Menschen seien auch dann zu kooperativem Verhalten in der Lage, wenn ihr Einfluss auf das betreffende öffentliche Gut sehr gering sei, sagte der Ökonom Joachim Weimann von der Universität Magdeburg im Dlf. Unser Klimasystem ist so ein öffentliches Gut, weil von dessen Konsum niemand ausgeschlossen werden kann. "Wenn wir das Klimasystem stabilisieren, profitieren also alle - völlig unabhängig davon, ob ich dazu einen Beitrag geleistet habe oder nicht."

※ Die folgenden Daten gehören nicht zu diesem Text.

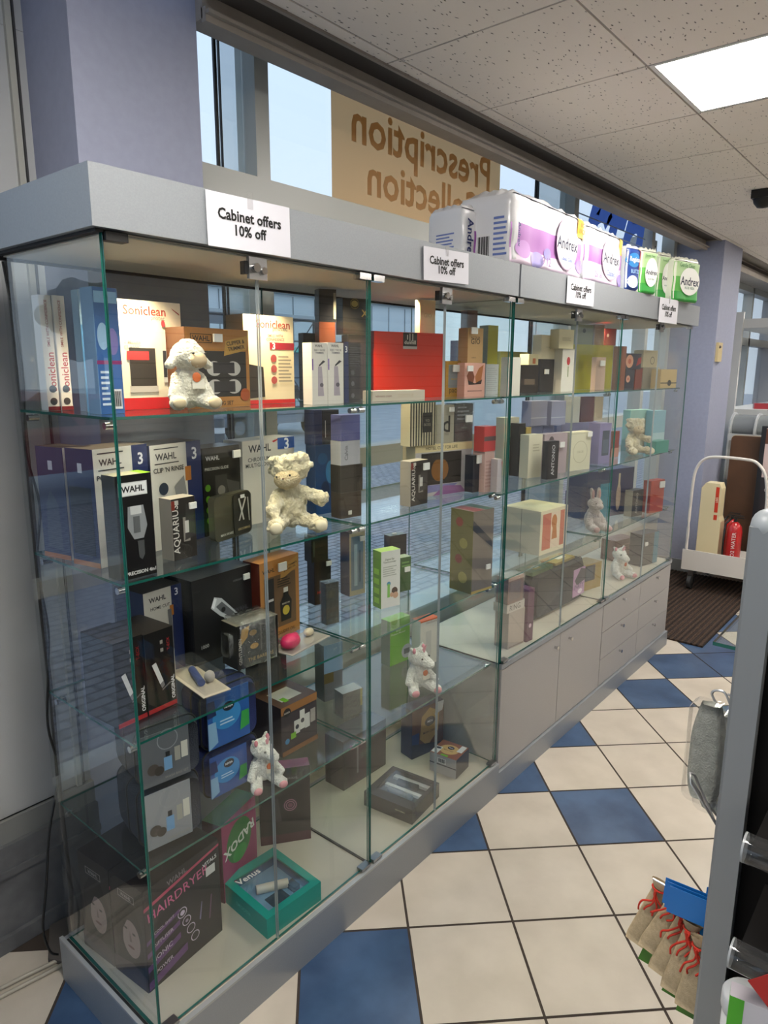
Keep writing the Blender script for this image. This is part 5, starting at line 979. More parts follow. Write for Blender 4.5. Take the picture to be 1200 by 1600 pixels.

Die rationale Reaktion des Menschen darauf? So wenig wie möglich dafür tun: "Wenn mein Beitrag eh verschwindend gering ist, nützt er eh nichts, ich habe nur Kosten. Und wenn die anderen Beiträge leisten, umso besser. Dann profitiere ich von dem stabilen Klimasystem." Dennoch, hat Weimann in Experimenten herausgefunden, sei ein Drittel der Personen bereit, etwas zum Klimaschutz beizutragen. Das sei erst einmal eine gute Nachricht.
Papiertaschen ressourcenintensiver als Plastiktüten
Kann man nun das Klima-Problem lösen, indem diese Menschen sich umweltfreundlich verhalten? Das Problem sei komplexer, so Weiman. Die richtige kooperative Verhaltensweise angesichts des Klimaproblems sei sicher nicht, auf Flüge zu verzichten - zumindest innerhalb der EU.
Bei großen Kooperationsproblemen neigten Menschen dazu "vorschnell, plakativ vordergründige Dinge zu tun", die aber häufig kontraproduktiv seien. Ein weiteres Beispiel: Plastiktüten zu verbieten, um das Meer zu retten. Dabei werde außer Acht gelassen, dass etwa Papiertaschen viel ressourcenintensiver in der Herstellung seien. Außerdem ist Weimann zufolge nur 0,3 Prozent des Plastikmülls im Meer europäischen Ursprungs.
Wollten wir das Plastikproblem lösen, müssten wir Geld in die Hand nehmen und in asiatischen Ländern funktionierende Recycling-Systeme installieren. "Das kann man nicht politisch gut verkaufen und da kann man selbst auch nichts dran tun außer zuzustimmen, dass die Steuergelder, die man zahlt, für diesen Zweck verwendet werden. Und das verschafft nicht so das schöne, gute Gefühl, was wir haben, wenn wir die Papiertüte nutzen statt die Plastiktüte."
"Wir brauchen kluge kollektive Entscheidungen"
Beim Fliegen ist dem Ökonomen zufolge zumindest der Verzicht auf innereuropäische Flüge nicht sinnvoll. Denn der Flugverkehr sei im EU-Emissionshandel erfasst. Was die Airlines nicht an CO2 verbrauchten, könnten sie also an andere Emittenten verkaufen - die dann trotzdem das CO2 ausstoßen. "Tatsächlich ist der Effekt null", so Weimann.
Es gebe Hoffnung, dass es genug Menschen geben werde, die bereit seien tatsächlich Lösungen zu betreiben und auf Dinge zu verzichten. Dass Aktivisten mit Segelschiffen in die USA führen, sei hingegen nicht förderlich. "Was stellen die sich vor? Was ist deren Modell? Dass wir den Verkehr wieder auf Segelschiffe umstellen und das Fliegen wieder aufgeben? Das würde den Zusammenbruch der Weltwirtschaft bedeuten."